娘の離婚と婿養子縁組の解消
一 私達夫婦には、娘一人がいます。娘は学校を卒業後、勤務先の会社で知り合った男性と結婚をしたいと言い出しました。
私達は、結婚することは了解したうえで、娘に家を継いでもらいたいので、婿に入ってもらって、いずれは農業を継いでもらいたい、と提案したところ、その男性も了解してくれました。そして、娘夫婦の結婚と婿養子縁組を同時に行い、披露も済ませ、新生活がスタートしました。
二 娘夫婦の住まいは、私の家で同居することとなったのですが、私達は一階で、娘達は二階で、全てにわたって別々に生活を始めました。私達は農業を営み、娘は結婚する前から務めていた会社に毎日出勤していました。娘は結婚した後勤めをやめ、農業を手伝うようになりました。
それから10年間ほどは娘夫婦の間も、私達と婿養子との間も孫を囲んで、円満に過ごしてきました。
三 ところで、私達も高齢化してきて、農作業がだんだんつらくなってきているので、婿にも土曜日、日曜日や祭日には農業を手伝ってもらい、また少しずつ覚えてもらいたいと告げたところ、婿の態度が急変して、自分は農業を継ぐつもりはないと言われてしまいました。
このことがきっかけとなって、農業を継ぐと決心している娘と婿との間も険悪となり、夫婦喧嘩が絶えなくなりました。婿は酒を飲んでは何かと娘に暴力を振るい、そのたびに娘は孫を連れて避難してきます。
四 娘はもはや離婚しかないと決心しています。私達も娘が離婚するのであれば、一緒に離縁をできればと考えています。この場合、私達は娘の離婚とと同時に、離縁をすることができるのでしょうか。
一 離縁をするには(一)協議により離縁届を市役所に出す方法と(二)協議ができない場合には家庭裁判所に離縁の調停を申し立て調停手続の中で離縁について話し合う調停離縁と(三)調停が成立しなかった場合に裁判により離縁が認められる裁判離縁の方法があります。
裁判により離縁が認められるのは、①他の一方から悪意で遺棄されたとき②他の一方の生死が三年以上明らかでないとき③その他縁組を継続しがたい重大な事由があるとき、の三つの場合です。
二 娘の離婚と同時に離縁ができるかどうかは、どの程度養親子関係が破綻しているかにより決まります。あなた方としては、娘の結婚とあなた方夫婦の婿養子との養子縁組を一緒に行ったのだから、同時に離縁できるのではないかと思われるかもしれませんが、この二つは法律的には全く別です。また婿が養子縁組の際、将来は農業を継ぐという約束をしていたとしても、身分関係の契約に条件を付けることはできませんから、その約束に拘束力はありません。

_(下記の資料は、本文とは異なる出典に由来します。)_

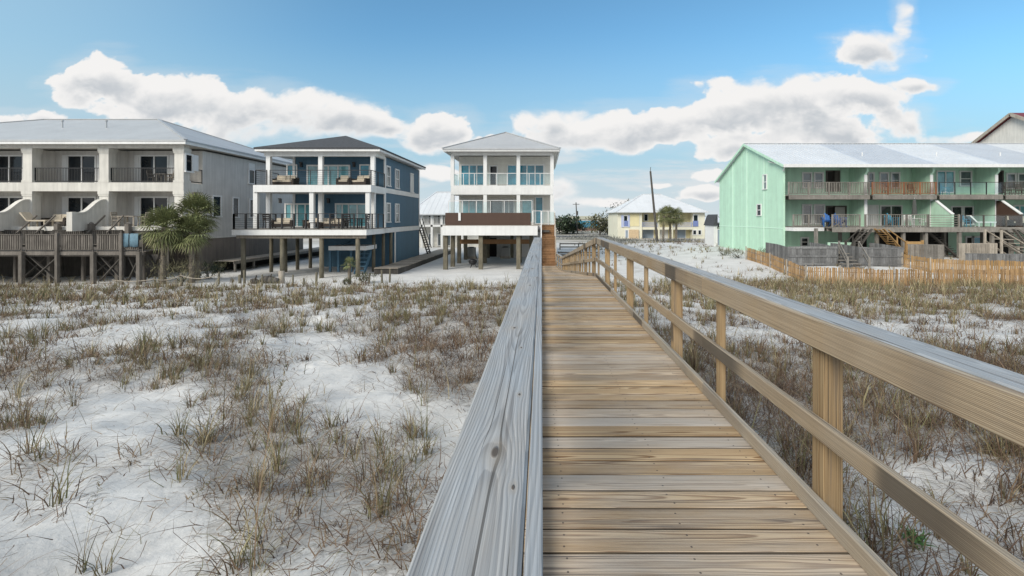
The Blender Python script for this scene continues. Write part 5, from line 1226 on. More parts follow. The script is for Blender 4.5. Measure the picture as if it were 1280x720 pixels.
def parasol():
    x, y = PX(1143, 38.8), 38.8; t = thing('umbrella', 'closed dark grey umbrella standing through the white table on the mint deck', 'umbrella', (x, y, zk))
    m = MB(); m.tube((x, y, zk), (x, y, zk+2.5), .025); m.build('pole', M['whiteplastic'], t)
    m = MB(); m.lathe(x, y, [(.07, zk+2.45), (.12, zk+2.2), (.17, zk+1.5), (.20, zk+1.1), (.10, zk+1.05)], 9); m.build('canopy', plain('dark_canvas', (.07, .075, .07), .9, .2, 9.), t)
    m = MB(); m.lathe(x, y, [(.22, zk), (.22, zk+.06), (.05, zk+.1)], 12); m.build('base', M['concrete'], t)
    tb = thing('table', 'round white table around the closed umbrella on the mint deck', 'table', (x, y, zk))
    m = MB(); m.lathe(x, y, [(.52, zk+.70), (.52, zk+.735)], 18); m.build('table_top', M['whiteplastic'], tb)
    for k in range(4):
        a = PI/4+k*PI/2; m = MB(); m.bar((x+.32*math.cos(a), y+.32*math.sin(a), zk+.70), (x+.42*math.cos(a), y+.42*math.sin(a), zk), .045, .045); m.build('leg', M['whiteplastic'], tb)
parasol()
lounger(M['whiteplastic'], 'white lounge chair on the mint deck behind the glass railing', PX(1229, 38.6), 38.6, zk, PI*.9)
dining_chair(M['tealchair'], 'teal chair at the door of the third mint unit', PX(1207, 39.0), 39.0, zk, .2)
sofa(1.8, 'dark wicker sofa on the mint deck at the right edge', PX(1272, 38.7), 38.7, zk, 0, None, hi=.8)
dining_chair(M['dark_wood'], 'dark chair on the fourth mint balcony beside the doorway', PX(1259, 40.5), 40.5, EZ+2.02, .4, 'dark chairs on the fourth mint balcony')
dining_chair(M['dark_wood'], 'dark chair on the fourth mint balcony at the right edge', PX(1275, 40.5), 40.5, EZ+2.02, -.4, 'dark chairs on the fourth mint balcony')
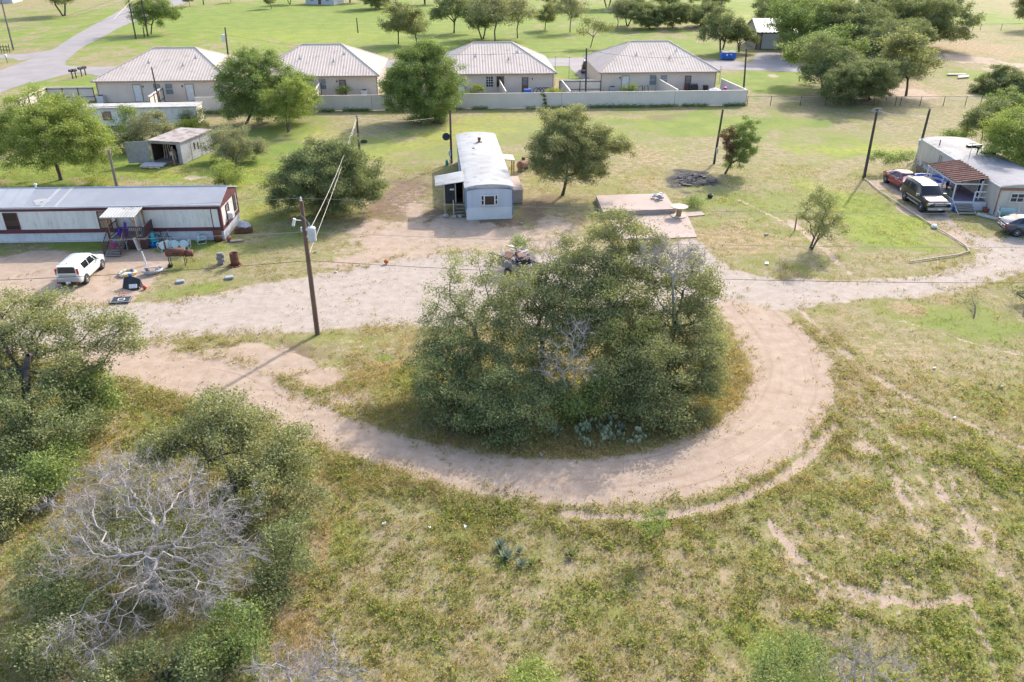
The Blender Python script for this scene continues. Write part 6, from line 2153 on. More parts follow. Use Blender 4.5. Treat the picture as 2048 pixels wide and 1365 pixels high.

三 娘さんの離婚が認められるかどうかは、夫婦間に離婚事由があるかどうかで決せられますが、仮に離婚が認められたとしても、離縁は離婚と切り離して判断されるため、離縁が認められるかどうかは、最終的には前記のような裁判離縁の離縁事由の有無によります。
四 あなたの場合、養子は家業の農業をやらないと言い出しているようですが、これだけでは縁組みを継続しがたい重大な事由といえるかは微妙です。従って、あなたの場合、養子の側に養親に殴打や足蹴りなどの暴行を振るうとか、重大な侮辱をするとか、虐待などの縁組みを継続しがたい重大な事由がある場合とか、老齢で働くことができない養親方を出て、扶養料を出さない悪意の遺棄の場合でないと、裁判による離縁は難しいでしょう。
尚、離婚についても協議離婚、調停離婚、裁判離婚の方法がありますので、娘さんとあなた方としては、養子と冷静に協議を重ね、協議ができなければ離婚と離縁の調停を併合して、家庭裁判所で話し合うのが良いでしょう。